Jika dikatakan bahwa preman yang menyerang acara diskusi berbeda dengan massa aksi unjuk rasa, apa dasar dari pernyataan ini? Hingga kini, polisi belum menangkap satu pun pelaku kekerasan, intimidasi, atau pengrusakan yang terjadi selama diskusi. Dari mana polisi bisa menyimpulkan bahwa pelaku adalah kelompok preman yang berbeda, padahal belum ada penyidikan ataupun penangkapan?

Seharusnya, pernyataan dari Kapolsek lebih berfokus pada keprihatinan terhadap kejadian ini dan berjanji untuk mengusut tuntas kasus tersebut, bukan malah menyalahkan pihak penyelenggara diskusi dengan alasan tidak memberikan pemberitahuan. Apakah masuk akal bahwa diskusi di dalam hotel, yang bersifat tertutup dan tidak mengganggu kepentingan publik, harus memberi tahu polisi?

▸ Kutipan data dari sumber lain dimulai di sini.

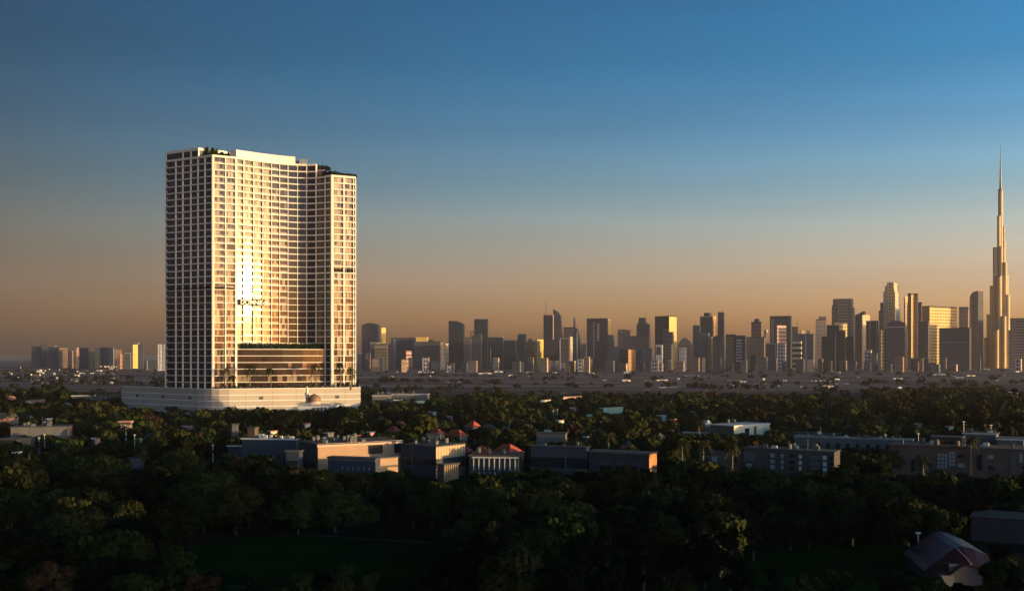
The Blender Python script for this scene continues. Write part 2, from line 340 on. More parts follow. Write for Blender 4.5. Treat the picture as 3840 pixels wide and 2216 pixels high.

Diskusi di ruang privat seperti itu seharusnya tidak memerlukan izin dari kepolisian selama diadakan sesuai kesepakatan dengan pihak hotel.

Yang lebih menyedihkan, insiden yang menyangkut hak konstitusi kebebasan berpendapat hanya direspon oleh pihak kepolisian setingkat Kapolsek. Seolah, isu sebesar ini dianggap hal biasa yang bisa diselesaikan di level Polsek, layaknya kasus kejahatan kecil seperti pencurian motor. Ini merupakan penghinaan terhadap tokoh-tokoh nasional yang hadir dan sekaligus menunjukkan bagaimana rezim ini memperlakukan isu kebebasan berpendapat.

Situasi ini menggambarkan bagaimana pemerintahan Jokowi semakin represif menjelang akhir masa jabatannya. Bukannya memperbaiki keadaan, justru rezim ini semakin menunjukkan kesombongannya. Hal ini tidak hanya melukai hati rakyat, tetapi juga memperlihatkan betapa rapuhnya kebebasan dan demokrasi di Indonesia saat ini.